MetaNO: How to Transfer Your Knowledge on Learning Hidden Physics

TL;DR

MetaNO introduces a meta-learning framework for neural operators that effectively transfers knowledge across different PDEs, improving efficiency and accuracy in complex physical system modeling.

Contribution

The paper presents a novel meta-learning method for neural operators that captures parameter fields in the first layer, enabling universal transfer across PDE tasks.

Findings

Effective transfer of solution operators between PDEs

Improved sampling efficiency in unseen tasks

Successful application to real-world material modeling

Abstract

Gradient-based meta-learning methods have primarily been applied to classical machine learning tasks such as image classification. Recently, PDE-solving deep learning methods, such as neural operators, are starting to make an important impact on learning and predicting the response of a complex physical system directly from observational data. Since the data acquisition in this context is commonly challenging and costly, the call of utilization and transfer of existing knowledge to new and unseen physical systems is even more acute.
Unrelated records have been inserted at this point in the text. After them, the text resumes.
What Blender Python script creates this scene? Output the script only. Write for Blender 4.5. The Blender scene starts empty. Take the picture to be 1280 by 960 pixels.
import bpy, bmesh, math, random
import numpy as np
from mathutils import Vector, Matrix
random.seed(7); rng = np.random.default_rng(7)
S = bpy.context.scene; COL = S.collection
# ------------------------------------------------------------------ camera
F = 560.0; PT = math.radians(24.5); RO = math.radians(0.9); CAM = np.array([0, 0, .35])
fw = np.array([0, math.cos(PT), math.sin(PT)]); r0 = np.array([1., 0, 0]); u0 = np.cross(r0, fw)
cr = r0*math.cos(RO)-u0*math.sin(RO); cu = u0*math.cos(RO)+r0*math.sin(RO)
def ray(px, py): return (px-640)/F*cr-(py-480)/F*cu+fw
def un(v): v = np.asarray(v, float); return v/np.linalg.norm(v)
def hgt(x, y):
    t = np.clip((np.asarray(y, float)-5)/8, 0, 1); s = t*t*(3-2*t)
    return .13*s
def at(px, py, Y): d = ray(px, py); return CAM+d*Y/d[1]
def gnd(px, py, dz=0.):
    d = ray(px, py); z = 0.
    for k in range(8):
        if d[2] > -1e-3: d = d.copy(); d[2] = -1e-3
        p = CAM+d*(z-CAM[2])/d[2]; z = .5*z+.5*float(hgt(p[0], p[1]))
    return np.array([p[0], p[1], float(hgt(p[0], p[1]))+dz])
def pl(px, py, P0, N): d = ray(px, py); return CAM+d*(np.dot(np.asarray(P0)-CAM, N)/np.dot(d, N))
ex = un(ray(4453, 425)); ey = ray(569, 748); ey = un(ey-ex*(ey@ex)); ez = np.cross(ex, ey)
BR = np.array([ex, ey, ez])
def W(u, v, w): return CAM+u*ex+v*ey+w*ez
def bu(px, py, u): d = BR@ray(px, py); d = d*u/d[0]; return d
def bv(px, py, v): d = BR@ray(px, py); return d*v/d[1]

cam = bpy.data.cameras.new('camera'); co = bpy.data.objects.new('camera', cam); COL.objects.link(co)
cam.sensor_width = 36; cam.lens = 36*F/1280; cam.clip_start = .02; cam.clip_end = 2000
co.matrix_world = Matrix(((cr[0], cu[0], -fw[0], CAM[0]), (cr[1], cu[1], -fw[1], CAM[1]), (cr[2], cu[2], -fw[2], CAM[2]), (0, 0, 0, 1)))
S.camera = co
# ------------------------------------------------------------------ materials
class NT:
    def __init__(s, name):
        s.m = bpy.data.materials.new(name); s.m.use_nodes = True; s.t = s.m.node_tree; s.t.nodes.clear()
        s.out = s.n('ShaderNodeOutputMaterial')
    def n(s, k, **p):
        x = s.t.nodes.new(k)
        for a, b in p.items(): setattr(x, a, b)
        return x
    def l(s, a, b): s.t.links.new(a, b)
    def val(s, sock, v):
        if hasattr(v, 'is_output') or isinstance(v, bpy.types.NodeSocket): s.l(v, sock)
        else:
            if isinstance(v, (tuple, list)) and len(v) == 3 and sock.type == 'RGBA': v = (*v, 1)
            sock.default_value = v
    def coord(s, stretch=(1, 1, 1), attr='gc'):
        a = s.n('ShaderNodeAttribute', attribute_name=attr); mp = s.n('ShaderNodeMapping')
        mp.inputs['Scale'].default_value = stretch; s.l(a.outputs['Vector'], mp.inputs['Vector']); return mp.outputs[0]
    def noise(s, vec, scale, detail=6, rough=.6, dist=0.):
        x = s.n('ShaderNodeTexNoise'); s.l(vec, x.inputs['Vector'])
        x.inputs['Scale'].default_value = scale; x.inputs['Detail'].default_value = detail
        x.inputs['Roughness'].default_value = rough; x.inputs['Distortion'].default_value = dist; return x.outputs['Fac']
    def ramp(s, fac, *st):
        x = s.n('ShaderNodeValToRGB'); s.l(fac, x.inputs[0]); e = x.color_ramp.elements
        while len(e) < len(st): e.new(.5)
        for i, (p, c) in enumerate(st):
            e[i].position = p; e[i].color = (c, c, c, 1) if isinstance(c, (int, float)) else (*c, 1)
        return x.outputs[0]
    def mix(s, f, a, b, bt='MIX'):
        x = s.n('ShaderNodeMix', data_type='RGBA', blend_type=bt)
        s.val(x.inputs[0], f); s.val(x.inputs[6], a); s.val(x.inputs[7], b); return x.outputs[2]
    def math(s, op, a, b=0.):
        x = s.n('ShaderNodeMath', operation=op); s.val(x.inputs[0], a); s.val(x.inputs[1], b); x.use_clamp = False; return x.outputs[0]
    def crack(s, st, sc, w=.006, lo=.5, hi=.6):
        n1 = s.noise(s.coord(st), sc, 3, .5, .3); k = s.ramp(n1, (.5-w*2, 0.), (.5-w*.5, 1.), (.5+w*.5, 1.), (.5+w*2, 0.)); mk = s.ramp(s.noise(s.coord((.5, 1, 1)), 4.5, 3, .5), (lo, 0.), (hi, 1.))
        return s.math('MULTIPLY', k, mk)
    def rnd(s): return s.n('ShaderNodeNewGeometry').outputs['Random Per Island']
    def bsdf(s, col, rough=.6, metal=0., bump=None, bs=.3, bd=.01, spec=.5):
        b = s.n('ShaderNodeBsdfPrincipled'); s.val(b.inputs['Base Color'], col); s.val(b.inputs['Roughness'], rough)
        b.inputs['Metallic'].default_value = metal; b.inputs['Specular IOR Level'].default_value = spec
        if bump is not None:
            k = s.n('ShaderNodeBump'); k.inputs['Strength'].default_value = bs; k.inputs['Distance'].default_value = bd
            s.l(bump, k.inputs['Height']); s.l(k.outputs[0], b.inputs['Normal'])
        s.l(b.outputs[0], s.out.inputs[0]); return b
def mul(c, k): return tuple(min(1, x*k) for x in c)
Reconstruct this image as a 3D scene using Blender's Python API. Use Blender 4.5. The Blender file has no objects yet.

Herein, we propose a novel meta-learning approach for neural operators, which can be seen as transferring the knowledge of solution operators between governing (unknown) PDEs with varying parameter fields. Our approach is a provably universal solution operator for multiple PDE solving tasks, with a key theoretical observation that underlying parameter fields can be captured in the first layer of neural operator models, in contrast to typical final-layer transfer in existing meta-learning methods. As applications, we demonstrate the efficacy of our proposed approach on PDE-based datasets and a real-world material modeling problem, illustrating that our method can handle complex and nonlinear physical response learning tasks while greatly improving the sampling efficiency in unseen tasks.